What Do Derosa And Bay Mean For Damon And Left Field

In the last two days, we’ve seen both Mark DeRosa and Jason Bay agree to terms with the Giants and Mets respectively. While the Giants will play DeRosa at third, they could still use him in left field and other places. Bay will obviously play left field for the Mets, earning at least $66MM over at least four years. That leaves two fewer landing spots for Damon than there were this time last week.

What does this mean for the “former” Yankee outfielder? The meaning is a likely return to Pinstripes for Johnny. His options are dwindling rapidly, and the Yankees do not appear to be major players for the other remaining big-ticket position-playing free-agent, Matt Holliday. I’ve already discusssed the option of Jermaine Dye (ugh) and since then, that “rumor” has been thankfully debunked.
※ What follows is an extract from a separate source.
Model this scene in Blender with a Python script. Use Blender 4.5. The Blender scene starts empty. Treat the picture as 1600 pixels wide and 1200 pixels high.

This basically leaves three choices: try and bring back Damon at the right price, go get a small-time outfielder to be part of a left-field platoon with Brett Gardner, or just stand pat with Gardner and Jamie Hoffmann as the outfielders.

The best choice performance wise is probably the first choice: bringing back Damon. While his defense was poor last year, his offense helped make up for it and Damon was still worth 3.0 WAR. But, can we realistically expect Damon to be worth that much when he’s a year older both on the field and at the plate? Can we also expect his price to come down? It seems as though Damon’s shown little willingness to let his price drop. If he doesn’t come at the right price, the Yankees will definitely pass.

Cost wise, the third choice is clearly the best. Gardner and Hoffmann are very inexpensive, but of course, they can definitely not be counted on to produce. If he doesn’t do well in Spring Training, Hoffmann may not even be on the team.

Perhaps, then, the Yankees will need to strike a balance between the two and sign someone at a lower cost to platoon with Gardner. There are a few candidates, including Reed Johnson. Versus left handed pitchers in his career, Johnson has a career line of .313/.378/.463/.841 with a ridiculous 23.3 UZR/150 in 434 games in left field, which is where he’s spent most of his time. A Gardner/Johnson platoon could prove effective. The other possible candidate is Xavier Nady, who also hits lefties well in his career: .308/.383/.471/.854 and he also sports a positive UZR in LF, at 1.8/150. However, it appears he has priced himself out of the Yankees market.

All three of these options are viable. The first and third would definitely help the Yankees, and the second wouldn’t sink them completely–though it wouldn’t be all that great, either.

So, readers of TYU, what do you think the Yankees should do?

About Matt Imbrogno

A native and resident of the Mean Streets of Southwestern Connecticut, Matt is a narcissistic, misanthropic 20something English teacher who lives by a simple creed: Yankees Only.

2 thoughts on “What Do Derosa And Bay Mean For Damon And Left Field

  1. Matt, I agree with you. Damon is now more likely to maybe sign with the Yankees. Damon’s agent (Borus) poor reading of the market is similar to what he (Borus) did to Varitek, last year. Johnny will end up getting less money probably no matter how it ends up, now.

    I know that a lot of fans would like Johnny’s Yankee tenure be over. But,I, for one would be very happy to see Damon back on a short term deal and I am not afraid to say this.

    Do you know why? Damon is a winner. I love to see him come up in clutch situations.

    The Yankees won a ton of pennants and titles with an army of less-than-steller fielders in LF (and RF, too).
    Some that come to mind—Lou Pinella, Reggie Jackson, Yogi Berra, Hank Bauer, Tommy Heinrich, Charlie Keller,Mickey Rivers, and many more, too. They caught the ball when they needed to.

    These guys were all winners, and came thru when the chips were down.

    That’s why I would be very happy to see Damon back.